係留していた「復元船 サン・ファン・バウティスタ」は、沖合に流されてしまいそうな勢いで上下左右に大きく揺さぶられました。
ガラス張りのドック棟は、津波の直撃を受けてガラスは全壊。水位は天井にまで達し、展示物はほとんどが流失してしまいました。
津波に翻弄される「復元船 サン・ファン・バウティスタ」
被災直後の様子
津波の到達高を示す標識
場内にいたお客様やスタッフは全員無事でしたが、施設は激しく傷つき、サン・ファン館は長期の休館を余儀なくされたのです。
「復元船 サン・ファン・バウティスタ」は、津波にもまれる中で最大5mも上下しました。しかし係留されていたモヤイ綱の取り方が適切であったため、大きな損傷は免れました。
「これなら、きっと『サン・ファン館』は再開できる」
サン・ファン館のスタッフは船と施設の再起に確証を得たのでした。
ところが・・・。
震災から1カ月後に吹き荒れた突風により、中央メインマストの上部と、前方のフォアマストが折れてしまいます。

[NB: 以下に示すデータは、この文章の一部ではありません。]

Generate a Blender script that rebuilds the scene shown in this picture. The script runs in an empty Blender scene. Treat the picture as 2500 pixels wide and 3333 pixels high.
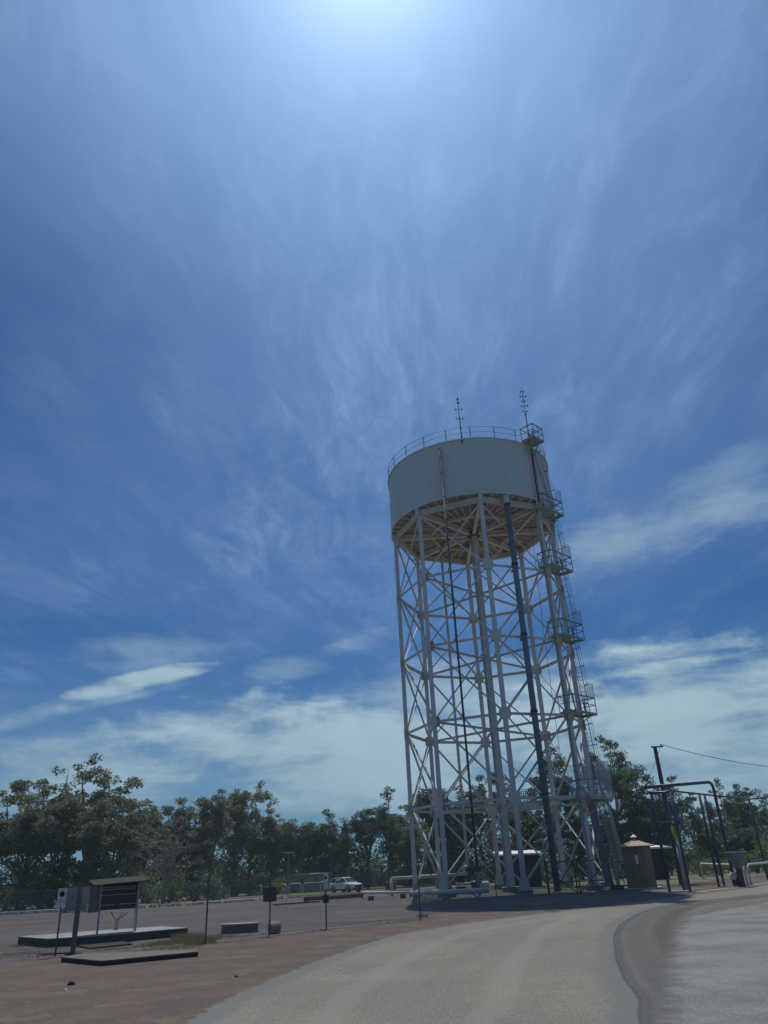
import bpy, bmesh, math, random
from mathutils import Vector, Matrix
random.seed(7)
R=math.radians
sc=bpy.context.scene
COL=sc.collection
# ------------------------------------------------------------------ camera
EYE=2.218; FPX=2397.0; PITCH=R(25.6475); ROLL=-0.0503
O=Vector((0,0,EYE))
_fw=Vector((0,math.cos(PITCH),math.sin(PITCH))); _up=Vector((0,-math.sin(PITCH),math.cos(PITCH))); _rt=Vector((1,0,0))
RT=_rt*math.cos(ROLL)+_up*math.sin(ROLL); UP=_up*math.cos(ROLL)-_rt*math.sin(ROLL)
cam=bpy.data.cameras.new('camera'); camo=bpy.data.objects.new('camera',cam); COL.objects.link(camo)
M3=Matrix((RT,UP,-_fw)).transposed()
camo.matrix_world=Matrix.Translation(O)@M3.to_4x4()
cam.sensor_fit='VERTICAL'; cam.sensor_height=24; cam.lens=24*FPX/3333.0
cam.clip_end=3000; cam.clip_start=0.1
sc.camera=camo
sc.render.resolution_x=768; sc.render.resolution_y=1024
def ray(x,y): return _fw+RT*((x-1250)/FPX)-UP*((y-1666.5)/FPX)
def gz(y):                                   # terrain height: the yard falls away gently behind the tower
    t=min(max((y-68)/50,0),1); return -0.6*(t*t*(3-2*t)) if t>0 else 0.0
def at(x,y,z=0.0):
    r=ray(x,y); return O+r*((z-EYE)/r.z)
def atY(x,y,Y):
    r=ray(x,y); return O+r*(Y/r.y)
def atg(x,y):
    r=ray(x,y); Y=5.0
    while Y<220:
        if (O+r*(Y/r.y)).z<=gz(Y): break
        Y+=0.05
    p=O+r*(Y/r.y); return Vector((p.x,p.y,gz(p.y)))
def pix(p):
    d=Vector(p)-O; z=d.dot(_fw); return 1250+FPX*d.dot(RT)/z, 1666.5-FPX*d.dot(UP)/z
def hfor(p,ytop):                            # height above p whose top stands at picture row ytop
    lo,hi=0,60
    for _ in range(40):
        m=(lo+hi)/2
        if pix((p[0],p[1],p[2]+m))[1]>ytop: lo=m
        else: hi=m
    return lo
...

津波に対しては踏ん張った船でしたが、船体はやはり津波の衝撃を受けていたのかもしれません。
マストは帆船の命。
そして、それはサン・ファン館のシンボルでもあります。
うちひしがれるサン・ファン館のスタッフたち。しかし、折れてしまったマストの修復にと、カナダから応援が寄せられました。
同国ブリティッシュ・コロンビア州の幹部が被災地支援のため宮城県入りした際に、木材提供の申し出があり、カナダの木材生産者団体「カナダウッド」の仲介を経て、平成24年6月21日、同国の製材会社「ウェスタン・フォレスト・プロダクツ社」からベイマツ4本とスギ1本が宮城県へ届けられたのです。
マスト材は、施設内で半年間乾燥させられ、愛知県の製材会社に陸送されて3カ月にわたって加工処理が施されたあと、平成25年4月、長さ最大11.8m、直系最大約80㎝の美しい木材となって「サン・ファン館」に戻されました。
直ちに修復工事が開始され、5月にはフォアマストが、9月にはメインマストがそれぞれ設置され、10月にはドック棟の復旧、ネットの取り付けも終了し、11月3日、震災から2年8カ月ぶりにサン・ファン館は再開を迎えたのでした。
政宗が慶長使節団を送ったのは、東日本大震災に匹敵する規模だったと推定される慶長三陸地震の発生した慶長16年(1611)の2年後。そのときも、今の宮城県の沿岸地域は大変な被害を受けました。この慶長使節団の海外派遣には、造船によって地域にお金や人の流れをもたらすほか、海外との交流によって仙台藩をより豊かな国へと発展させようという政宗の意図があったのではないかとも考えられています。
「震災では大きな被害に遭遇しましたが、カナダ政府をはじめ、『サン・ファン・バウティスタ号』にゆかりの国々、多くの機関や団体と個人の方々から、たくさんのご援助と励ましをいただきました。施設の再開に向かう私たちにとって、ほんとうに力強い支えとなりました」
サン・ファン館のスタッフの皆さんの声です。
再開後のサン・ファン館には、多くの方が訪れ、津波の猛威を耐え抜いた「サン・ファン・バウティスタ号」の姿に「再開を持っていた」「励まされるね」「勇気がもらえた」という声がたくさん寄せられました。
かつての「サン・ファン・バウティスタ号」は、太平洋を2往復し、世界を目指して雄図を広げた伊達の心意気を示した船です。
復元船もまた、未曾有の大震災に耐え、強さを証明して見せてくれました。
青空に高々とマストを突き上げ、遙かな水平線に船首を向けるシルエットの中に400年前の先人たちの勇気と挑戦を思うとき、そこにはまた、新たな未来創造へと向かう私たちの夢と希望も重なります。